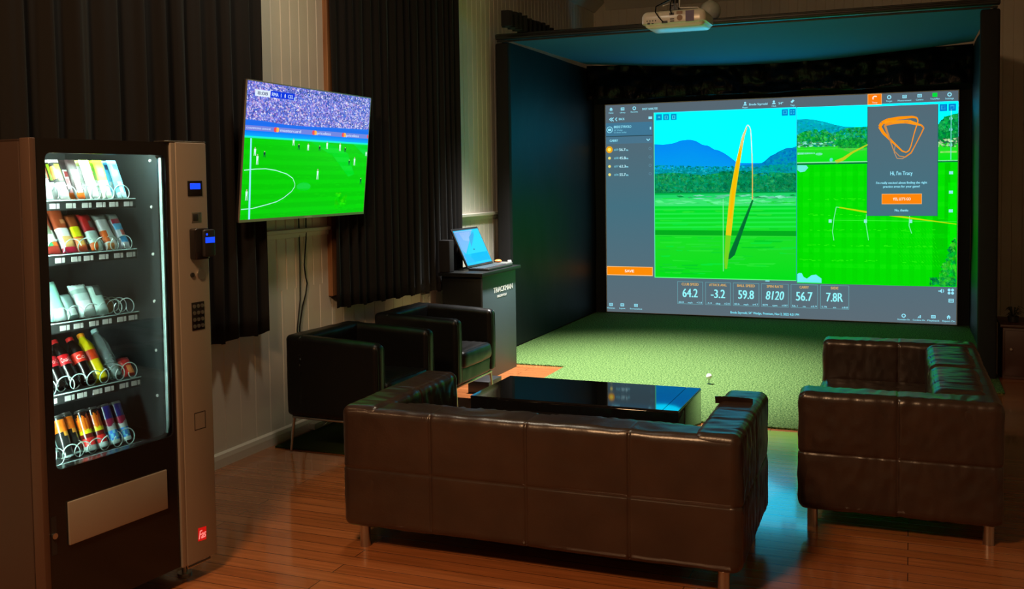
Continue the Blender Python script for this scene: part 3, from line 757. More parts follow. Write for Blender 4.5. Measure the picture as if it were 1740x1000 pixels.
P.rect(0, 285, 1600, 318, (115, 130, 225)); P.rect(0, 318, 1600, 353, (0, 120, 255), (0, 170, 255)); P.layer()
for u, tx, w_, x in ((345, 'mastercard', 250, 392), (815, 'priceless', 190, 850), (1225, 'priceless', 190, 1262)):
    P.disc(u-9, 302, 20, (240,60,90), 17); P.disc(u+14, 302, 20, (255,190,80), 17); P.disc(u+2, 302, 8, (250,120,60), 14); P.text(tx, x, 302, 21, (200,215,255), w=w_, align='l')
P.text('CHAMPIONS LEAGUE', 12, 302, 12, (200,215,255), w=270, align='l'); P.disc(1590, 300, 10, (240,60,90), 15)
P.rect(0, 353, 1600, 368, (0, 240, 240), (40, 240, 160)); P.rect(0, 366, 1600, 900, (0, 205, 0), (0, 200, 0)); P.layer()
for k in range(8): P.rect(0, 375+k*66, 1600, 405+k*66, (0, 212, 0))
P.poly([(770,368),(1000,368),(1300,440),(1420,600),(1330,620),(1100,470)], (0, 222, 40)); P.poly([(1380,368),(1600,368),(1600,470)], (0, 220, 60)); P.disc(720, 690, 90, (20, 215, 60), 30); P.speckle(1150, 740, 1330, 860, 30, 30, 16, [(30,200,0),(10,210,0)])
for _ in range(220): u = random.uniform(0, 1540); v = random.uniform(380, 890); P.rect(u, v, u+random.uniform(15, 60), v+2.5, (20, 222, 10))
P.layer()
LN = (170, 255, 225)
P.poly([(62,368),(78,368),(108,900),(88,900)], (140,240,255))
arc = [(15,577),(134,569),(250,566),(367,576),(501,601),(575,630),(606,668),(606,690),(572,722),(480,765),(400,790),(299,806),(125,829),(6,832)]
P.line(arc, 6, LN); P.layer()
def player(u, v0, v1, col, w_=11):
    h_ = v1-v0; P.disc(u, v0+h_*.1, w_*.5, (190,170,150), h_*.1); P.poly([(u-w_, v0+h_*.2), (u+w_, v0+h_*.2), (u+w_*.8, v0+h_*.6), (u-w_*.8, v0+h_*.6)], col)
    P.poly([(u-w_*.8, v0+h_*.55), (u-w_*.1, v0+h_*.55), (u-w_*.5, v1), (u-w_*.9, v1)], col); P.poly([(u+w_*.1, v0+h_*.55), (u+w_*.8, v0+h_*.55), (u+w_*1.0, v1), (u+w_*.5, v1)], col)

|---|

| Short task |
Ignore the images and quote every line of the listing exactly.

| Result for this task |
Continue the Blender Python script for this scene: part 3, from line 757. More parts follow. Write for Blender 4.5. Measure the picture as if it were 1740x1000 pixels.
P.rect(0, 285, 1600, 318, (115, 130, 225)); P.rect(0, 318, 1600, 353, (0, 120, 255), (0, 170, 255)); P.layer()
for u, tx, w_, x in ((345, 'mastercard', 250, 392), (815, 'priceless', 190, 850), (1225, 'priceless', 190, 1262)):
    P.disc(u-9, 302, 20, (240,60,90), 17); P.disc(u+14, 302, 20, (255,190,80), 17); P.disc(u+2, 302, 8, (250,120,60), 14); P.text(tx, x, 302, 21, (200,215,255), w=w_, align='l')
P.text('CHAMPIONS LEAGUE', 12, 302, 12, (200,215,255), w=270, align='l'); P.disc(1590, 300, 10, (240,60,90), 15)
P.rect(0, 353, 1600, 368, (0, 240, 240), (40, 240, 160)); P.rect(0, 366, 1600, 900, (0, 205, 0), (0, 200, 0)); P.layer()
for k in range(8): P.rect(0, 375+k*66, 1600, 405+k*66, (0, 212, 0))
P.poly([(770,368),(1000,368),(1300,440),(1420,600),(1330,620),(1100,470)], (0, 222, 40)); P.poly([(1380,368),(1600,368),(1600,470)], (0, 220, 60)); P.disc(720, 690, 90, (20, 215, 60), 30); P.speckle(1150, 740, 1330, 860, 30, 30, 16, [(30,200,0),(10,210,0)])
for _ in range(220): u = random.uniform(0, 1540); v = random.uniform(380, 890); P.rect(u, v, u+random.uniform(15, 60), v+2.5, (20, 222, 10))
P.layer()
LN = (170, 255, 225)
P.poly([(62,368),(78,368),(108,900),(88,900)], (140,240,255))
arc = [(15,577),(134,569),(250,566),(367,576),(501,601),(575,630),(606,668),(606,690),(572,722),(480,765),(400,790),(299,806),(125,829),(6,832)]
P.line(arc, 6, LN); P.layer()
def player(u, v0, v1, col, w_=11):
    h_ = v1-v0; P.disc(u, v0+h_*.1, w_*.5, (190,170,150), h_*.1); P.poly([(u-w_, v0+h_*.2), (u+w_, v0+h_*.2), (u+w_*.8, v0+h_*.6), (u-w_*.8, v0+h_*.6)], col)
    P.poly([(u-w_*.8, v0+h_*.55), (u-w_*.1, v0+h_*.55), (u-w_*.5, v1), (u-w_*.9, v1)], col); P.poly([(u+w_*.1, v0+h_*.55), (u+w_*.8, v0+h_*.55), (u+w_*1.0, v1), (u+w_*.5, v1)], col)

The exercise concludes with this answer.